A friend once drew 2 points on a piece of paper and asked me, “What is the shortest distance between these 2 points?” Being the scientific genius that I am, I said, “A straight line.”
He then folded the paper with the 2 points over each other and replied, “The shortest distance is here and now.”
Intellectually that is a simple concept to grasp. If I ask you what time it is, you might look at your watch and tell me 8:16am, but really, what time is it? It is now. If I ask you 15 minutes from 8:16am, it will still be now. Really getting it though, is another matter.
We are so attached to the concept of time that even when we speak of self awareness and spirituality we speak in terms of personal development and levels of consciousness. What if there is nothing to develop and no levels to achieve?
What if we could stand in this moment and experience all that there IS? What if as time, as we know it, progresses, we continue to stay present in the moment?
Well, I don’t know about you, but that brought up a slew of other questions for me. The one that was most disturbing was reconciling the idea of goal achievement and staying in the present moment. Admittedly, I am attached to my goals.
I spend a lot of time working on them, internally and externally. I visualize. I read them out loud. I plan my day around them. I breathe them. I am one walking goal achieving machine, and I’m good at it. I love achieving goals. It’s a high.
I realized this about myself last year when I was planning this year and I made a lot of my goals activities that I participated in and others I made destinations. I did that so that I would not constantly be living in “when that happens I will do…” So I have goals like exercising, reading, and writing daily, and only eating when hungry and until full.
Those goals - if they can even be called that - prevent me from constantly looking on the horizon. They help me to stay present.
On the other hand, I still have goals that are in the future, like being financially secure, and generating 50,000 page views. What of those goals? Do I just put them out of my mind?
Tolle goes on to talk of two concepts of time: clock time and psychological time. He describes clock time as a neutral container that we are living in. To my understanding, it’s like taking the attachment out of progression. It’s just a common descriptor of what time it is.
Psychological time he describes as the time that we are attached to. Those moments in the the past that we keep replaying as though they were real and the days in the future that we keep looking forward to because they are going to be miraculously blissful and inevitably better than what we are experiencing now.
These ideas are a bit too complex for me, too semantic. I like to think of it like a braid of yarn. Now, for me is the junction between everything that is braided and the frays at the ends. It is the fulcrum. The moment where all possibilities exist.
The braided part will be the part that is done and the points at the end of the frays represent possible destinations. You can see the end of a fray, but you can only get there by choosing that thread in this moment.
Back to goals: One of the goals that I dropped for the year was ending up at a particular weight. Overall, I want to be healthy.

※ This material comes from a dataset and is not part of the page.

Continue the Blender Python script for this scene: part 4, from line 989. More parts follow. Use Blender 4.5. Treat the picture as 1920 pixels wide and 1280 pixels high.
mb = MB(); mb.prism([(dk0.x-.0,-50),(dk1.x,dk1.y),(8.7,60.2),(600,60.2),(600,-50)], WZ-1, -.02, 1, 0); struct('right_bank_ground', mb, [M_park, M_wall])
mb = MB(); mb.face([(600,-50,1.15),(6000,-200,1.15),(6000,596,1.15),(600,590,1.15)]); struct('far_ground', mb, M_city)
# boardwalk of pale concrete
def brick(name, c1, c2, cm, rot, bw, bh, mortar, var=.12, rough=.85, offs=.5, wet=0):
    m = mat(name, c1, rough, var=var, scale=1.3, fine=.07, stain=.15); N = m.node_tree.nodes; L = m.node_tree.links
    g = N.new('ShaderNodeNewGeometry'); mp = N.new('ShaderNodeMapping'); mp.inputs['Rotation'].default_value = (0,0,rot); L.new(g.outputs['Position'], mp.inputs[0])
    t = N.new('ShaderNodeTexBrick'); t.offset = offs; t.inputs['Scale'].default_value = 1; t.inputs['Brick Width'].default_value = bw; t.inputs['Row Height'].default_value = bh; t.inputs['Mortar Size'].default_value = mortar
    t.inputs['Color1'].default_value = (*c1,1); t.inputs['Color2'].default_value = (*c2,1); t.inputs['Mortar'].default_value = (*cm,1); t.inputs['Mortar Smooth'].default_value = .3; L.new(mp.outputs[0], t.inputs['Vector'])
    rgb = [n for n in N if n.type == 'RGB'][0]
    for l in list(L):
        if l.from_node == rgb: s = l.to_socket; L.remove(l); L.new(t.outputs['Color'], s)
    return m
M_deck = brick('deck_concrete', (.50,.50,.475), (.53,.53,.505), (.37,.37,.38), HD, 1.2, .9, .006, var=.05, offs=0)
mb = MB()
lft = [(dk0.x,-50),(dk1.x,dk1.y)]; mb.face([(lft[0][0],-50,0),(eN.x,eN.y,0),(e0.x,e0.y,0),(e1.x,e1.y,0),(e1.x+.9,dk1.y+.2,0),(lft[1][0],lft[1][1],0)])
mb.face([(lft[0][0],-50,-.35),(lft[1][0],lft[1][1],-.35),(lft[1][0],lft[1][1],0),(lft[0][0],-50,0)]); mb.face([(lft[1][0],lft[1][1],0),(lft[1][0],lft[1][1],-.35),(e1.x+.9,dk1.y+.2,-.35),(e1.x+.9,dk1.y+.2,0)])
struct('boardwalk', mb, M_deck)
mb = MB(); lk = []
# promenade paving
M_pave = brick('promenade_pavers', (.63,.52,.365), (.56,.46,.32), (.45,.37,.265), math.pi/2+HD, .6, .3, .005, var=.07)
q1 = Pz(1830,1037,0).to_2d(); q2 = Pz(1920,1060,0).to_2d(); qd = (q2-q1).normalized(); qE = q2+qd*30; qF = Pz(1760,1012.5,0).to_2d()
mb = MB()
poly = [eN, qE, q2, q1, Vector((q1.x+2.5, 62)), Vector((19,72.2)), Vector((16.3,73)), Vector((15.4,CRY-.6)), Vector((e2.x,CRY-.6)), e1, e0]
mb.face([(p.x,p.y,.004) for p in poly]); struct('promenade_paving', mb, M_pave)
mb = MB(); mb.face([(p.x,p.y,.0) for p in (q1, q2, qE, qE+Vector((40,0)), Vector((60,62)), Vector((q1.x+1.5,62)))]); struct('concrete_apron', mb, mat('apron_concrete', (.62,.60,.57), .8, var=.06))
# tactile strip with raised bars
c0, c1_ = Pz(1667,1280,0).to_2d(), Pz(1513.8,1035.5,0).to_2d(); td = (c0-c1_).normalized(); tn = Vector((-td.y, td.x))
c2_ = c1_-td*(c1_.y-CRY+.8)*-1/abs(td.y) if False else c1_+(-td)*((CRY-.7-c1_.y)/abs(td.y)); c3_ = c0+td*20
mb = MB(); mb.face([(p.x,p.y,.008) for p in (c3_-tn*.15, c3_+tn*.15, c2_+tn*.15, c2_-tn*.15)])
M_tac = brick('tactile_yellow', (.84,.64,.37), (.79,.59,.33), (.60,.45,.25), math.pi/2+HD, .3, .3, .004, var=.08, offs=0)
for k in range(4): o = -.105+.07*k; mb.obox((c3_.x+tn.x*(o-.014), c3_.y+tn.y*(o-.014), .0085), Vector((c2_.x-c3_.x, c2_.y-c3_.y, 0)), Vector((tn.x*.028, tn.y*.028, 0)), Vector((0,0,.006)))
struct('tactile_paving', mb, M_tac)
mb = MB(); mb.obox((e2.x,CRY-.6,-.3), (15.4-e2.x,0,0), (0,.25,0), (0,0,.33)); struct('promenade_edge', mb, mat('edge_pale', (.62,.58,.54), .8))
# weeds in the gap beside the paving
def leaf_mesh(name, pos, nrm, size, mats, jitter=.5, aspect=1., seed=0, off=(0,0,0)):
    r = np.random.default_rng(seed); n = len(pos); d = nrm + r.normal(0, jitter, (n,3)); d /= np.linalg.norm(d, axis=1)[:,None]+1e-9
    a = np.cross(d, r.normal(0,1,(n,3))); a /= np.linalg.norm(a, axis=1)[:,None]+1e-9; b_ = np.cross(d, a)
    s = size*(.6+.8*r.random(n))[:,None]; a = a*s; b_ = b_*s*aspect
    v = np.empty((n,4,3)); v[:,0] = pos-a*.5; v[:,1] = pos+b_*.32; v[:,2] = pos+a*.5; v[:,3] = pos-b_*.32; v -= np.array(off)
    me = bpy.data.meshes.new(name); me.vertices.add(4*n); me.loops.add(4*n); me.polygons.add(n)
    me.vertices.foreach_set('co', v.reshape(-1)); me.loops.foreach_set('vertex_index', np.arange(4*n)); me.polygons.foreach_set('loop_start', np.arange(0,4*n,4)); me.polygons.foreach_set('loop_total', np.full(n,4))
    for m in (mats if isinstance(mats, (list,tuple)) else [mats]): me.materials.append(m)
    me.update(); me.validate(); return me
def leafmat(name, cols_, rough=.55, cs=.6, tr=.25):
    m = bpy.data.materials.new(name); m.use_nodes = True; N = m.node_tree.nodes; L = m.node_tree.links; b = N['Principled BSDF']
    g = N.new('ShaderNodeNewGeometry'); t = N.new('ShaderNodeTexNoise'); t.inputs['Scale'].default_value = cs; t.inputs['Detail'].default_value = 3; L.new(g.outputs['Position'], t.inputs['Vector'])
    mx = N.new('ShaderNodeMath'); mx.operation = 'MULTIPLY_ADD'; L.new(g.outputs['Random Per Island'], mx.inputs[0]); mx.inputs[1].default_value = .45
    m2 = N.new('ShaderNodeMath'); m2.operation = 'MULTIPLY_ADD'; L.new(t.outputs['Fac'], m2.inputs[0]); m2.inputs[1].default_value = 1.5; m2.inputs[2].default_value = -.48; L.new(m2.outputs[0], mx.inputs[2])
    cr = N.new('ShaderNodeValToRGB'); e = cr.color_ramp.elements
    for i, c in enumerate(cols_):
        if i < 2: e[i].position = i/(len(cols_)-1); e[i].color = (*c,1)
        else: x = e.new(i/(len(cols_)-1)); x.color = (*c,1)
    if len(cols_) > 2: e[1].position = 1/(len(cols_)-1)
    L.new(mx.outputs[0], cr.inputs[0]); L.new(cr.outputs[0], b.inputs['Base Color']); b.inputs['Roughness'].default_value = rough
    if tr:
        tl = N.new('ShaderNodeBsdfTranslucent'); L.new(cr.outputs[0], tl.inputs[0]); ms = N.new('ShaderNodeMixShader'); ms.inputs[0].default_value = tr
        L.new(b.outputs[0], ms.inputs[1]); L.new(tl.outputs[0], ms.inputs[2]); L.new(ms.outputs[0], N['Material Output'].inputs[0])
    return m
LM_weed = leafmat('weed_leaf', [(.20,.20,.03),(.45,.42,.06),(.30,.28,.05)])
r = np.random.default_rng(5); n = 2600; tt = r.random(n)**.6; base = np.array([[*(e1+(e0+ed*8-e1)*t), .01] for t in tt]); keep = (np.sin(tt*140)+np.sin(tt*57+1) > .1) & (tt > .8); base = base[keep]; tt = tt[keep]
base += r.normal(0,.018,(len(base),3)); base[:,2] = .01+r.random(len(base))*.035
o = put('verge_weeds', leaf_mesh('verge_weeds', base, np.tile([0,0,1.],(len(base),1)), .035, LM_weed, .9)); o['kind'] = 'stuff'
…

I see it at the end of one of the frays.
Every day I wake up, I have a choice, I can exercise or not. I used to be so focused on the end of the fray that I was not present to make the choice in the moment.
As a result my goal of losing weight never materialized. Since I bring myself back to the choice everyday, I am progressing along the thread that leads to weight loss. I’m down 10 lbs because of it and everyday I notice the changes in my body.
More than that, my overall goal of being healthy is materializing as well. I’m more active, vital, energized. My skin is smooth and radiant. I choose healthier foods. I feel alive.
All of the goals I’ve made that seem like destinations, I’ve brought down to choices in the moment.
It is proving a very successful strategy for goal achievement.
Jul 22, 2010, 10:45:00 PM
Brilliant! how well you bring it all together.
Now i have to tell myself sternly to read that book on my shelf which i religiously dust and keep back...E.Tolle...The Time is Now.
Secondly i feel envious and happy at the same time for u...10 knocked off...poor me...must take that plunge too.
Loved every bit of ur post.:)
Jul 24, 2010, 3:26:00 AM
This invites me to jump a bit deeper regarding time and mind. This may not be a proper forum to go in detail, but briefly, mind is time. The segragation of psychological time and chronological time (by clock) is the making of mind. There is no time at all. To be in this state of timelessness, mind needs to stop all its activities, a total death, at least for a fraction of a second, its own making, which is bordering on impossibility, yet possible.
My PC is giving a lot of problems since quite a few days. My two attempts to make a comment failed due to this. Today it seems I have done some right adjustments to solve the problem.
Jul 24, 2010, 11:21:00 PM
Thank you very much both Shivani and Bhavaji. Have been busy for quite a while hence cound not respond. Bhavaji your blog too is superb. Hope and pray many read it. I think we all have to have a PC/laptop as backup now. Anytime these devices cough up especially when least expected. Shivani, you have to read that book in urnest and Bhavaji… point noted.